Motorola Inc., after nearly a year of vague pronouncements, unveiled Tuesday an ambitious music radio service for cell phones that also plays over car and home stereos.

Motorola iRadio, featuring 435 channels, would be sold by wireless service providers to their subscribers for between $7 and $10 per month — a few dollars cheaper than the satellite radio networks that would be among the phone-based service's immediate rivals.

No wireless carriers have signed on yet to carry iRadio, which may also be adapted for non-Motorola phones if carriers request it, company officials said.

In some ways, iRadio more closely resembles a vast "podcast" network rather than a traditional radio broadcast.

Motorola expects about 90 percent of its content to be loaded on phones from the Internet over a personal computer, rather than broadcast over the air, in this case a cellular network.

That would mean less of a strain on the limited capacity wireless operators have for mobile calls, e-mail and Internet services.

iRadio marks a rare foray into consumer services for Motorola, one of the world's top producers of mobile devices and network equipment.

While the service may help sell Motorola phones, headsets and other wireless gear, the company also views the system as a new business model for radio, much as Apple Computer Inc. broke the mold for selling music with its iTunes online store.

Not surprisingly, Motorola sees the phone as the focal point of this new model, not only serving as a portable music player but emerging as a roving conduit and repository for music that can feed a home or car stereo.

To enable this vision, Motorola has developed a Bluetooth wireless adapter for car radios so that a cell phone can broadcast its content over a car's speakers.
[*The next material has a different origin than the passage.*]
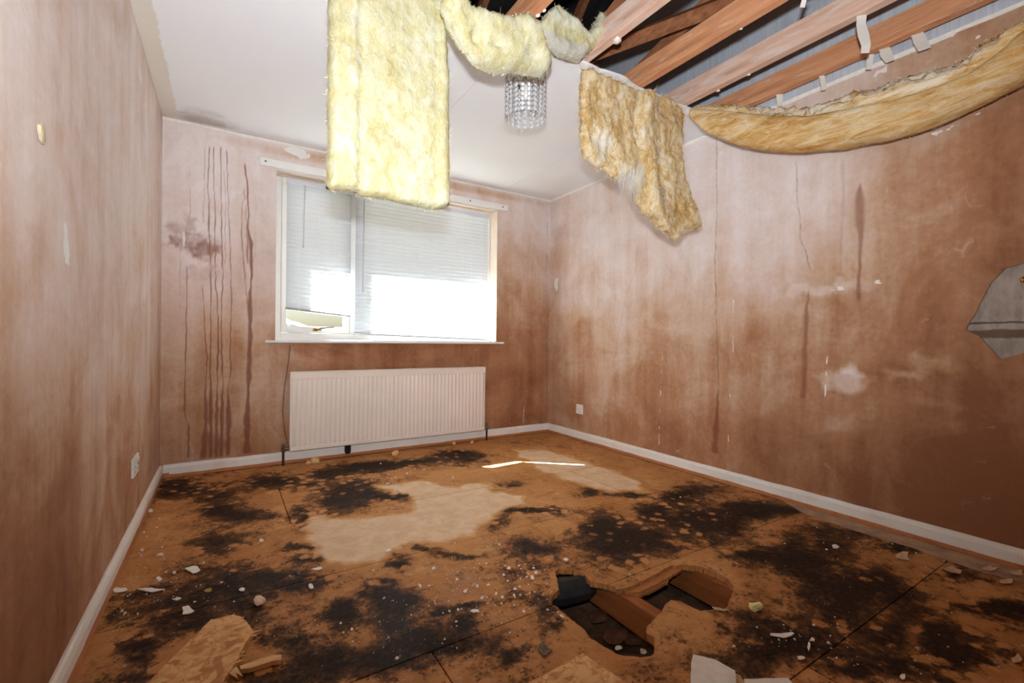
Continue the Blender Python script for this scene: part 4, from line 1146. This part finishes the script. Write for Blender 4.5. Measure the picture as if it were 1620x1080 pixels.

Motorola said the device and installation is expected to cost $200 or less. Motorola is also selling a Bluetooth adapter to connect phones with home stereos.

The commercial-free network will feature channels created by Motorola through its partnerships with music labels, as well as stations from other broadcasters.

In October, Motorola signed a licensing deal with the Universal Music unit of General Electric Co., and an agreement with Warner Music Group Corp. is slated to be announced this week. Some of the iRadio stations will be devoted to a single artist from those labels.

For now, about a half dozen Motorola handsets due on the market this year through undisclosed carriers are compatible with iRadio.